Marinelli dominated Midlands, pinning his first four opponents en route to six straight wins. He became the 14th Hawkeye to win three or more Midlands Championships and has won 15 straight matches at Midlands. He has a 20-2 record over the last four years at Midlands, and became the 11th Hawkeye to join the prestigious 20-in-4 club, which requires wrestlers to record at least 20 wins in their first four years of competition.

“Marinelli has done a good job putting the fanfare in perspective and getting back to what is important in the sport of wrestling. That is preparation,” Iowa head coach Tom Brands said.

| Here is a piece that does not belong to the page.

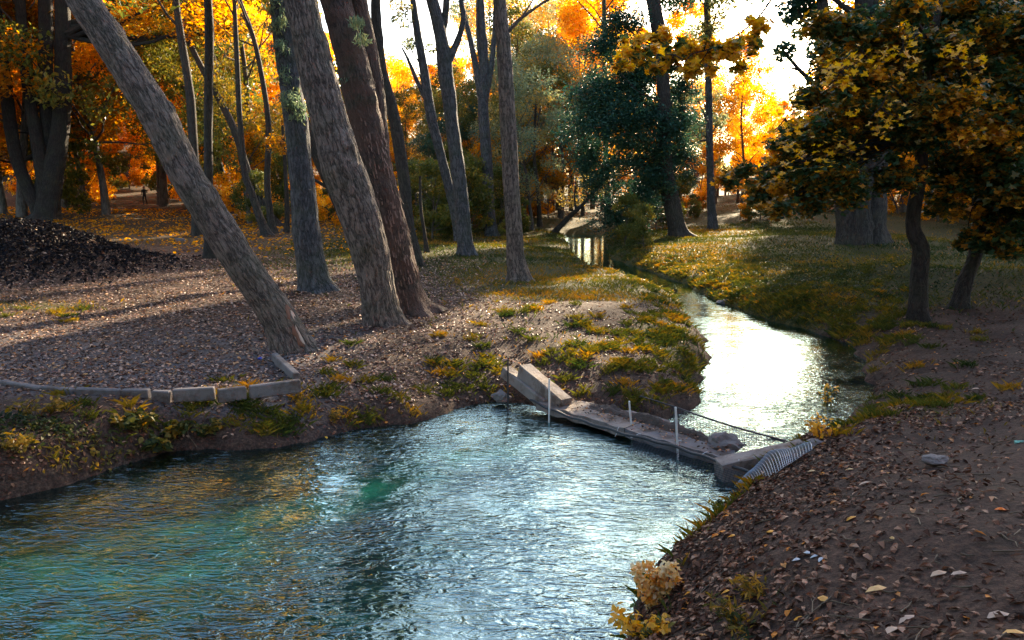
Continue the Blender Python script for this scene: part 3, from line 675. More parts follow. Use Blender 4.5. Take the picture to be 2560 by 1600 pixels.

The 165-pound bracket was one of the toughest at Midlands. It included Marinelli, two-time All-American Evan Wick of Wisconsin, and a late addition, three-time All-American David McFadden of Virginia Tech. The final two matches of Marinelli’s redshirt freshman season were a 16-3 loss to Wick and loss by fall to McFadden. Since then, he has gone 4-0 against Wick; McFadden was fifth at the NCAA Championships at 174 a year ago.

“Having McFadden (at Midlands) fuels the fire, I love it,” Marinelli said. “He is a great competitor and it makes the tournament more special when you beat a guy of that caliber.”

With Wick and McFadden on the opposite side of the bracket, Marinelli went to work decking Jack Conway of Penn (2:00), Josh Otto of Wisconsin (1:17), Jake Stiles of Oklahoma (4:07), and Phillip Conigliaro of Harvard (6:08). Because of that, Marinelli won a Midlands trophy for most falls in the shortest amount of time.

Before the competition, Marinelli said his body felt “weird” and “jittery.”

“I got water in me and was finally at optimum,” Marinelli said. “By my fourth match I felt normal.”

Normal, as in dominant.

In the semifinals, he defeated Zachary Hartman of Bucknell, 8-3, for his 14th straight win at Midlands. McFadden, by way of a 6-5 decision over Wick in the other semifinal, was up next.

Off the whistle, Marinelli got in on McFadden’s right leg, setting the tone for the rest of the match. With 1:05 left in the first period, Marinelli grabbed McFadden’s left leg and finished cleanly for a 2-0 lead. Near the end of the second period, Marinelli again went to McFadden’s left leg for a takedown and 4-2 advantage. Marinelli won, 5-3, but he was looking for at least a four-point decision.

“I have to get another takedown,” Marinelli said.

Marinelli was named Midlands Champion of Champions for the second time; he also won an award for scoring the most team points in the tournament (29). Now 56-8 on his career and 10-0 on the season, the second-ranked Marinelli owes part of his success to the preparation that goes on in the Dan Gable Wrestling Complex.

“He has good partners,” Brands said, naming Pat Lugo, Kaleb Young, Jeren Glosser, Vince Turk, and even assistant coach Ryan Morningstar.

Moving forward, Marinelli said he will follow Ironside’s words of wisdom and continue to push hard in practice on his quest to a first NCAA title.

“I’m not trying to be cocky, but I deserve to be national champion,” Marinelli said. “You get what you earn.”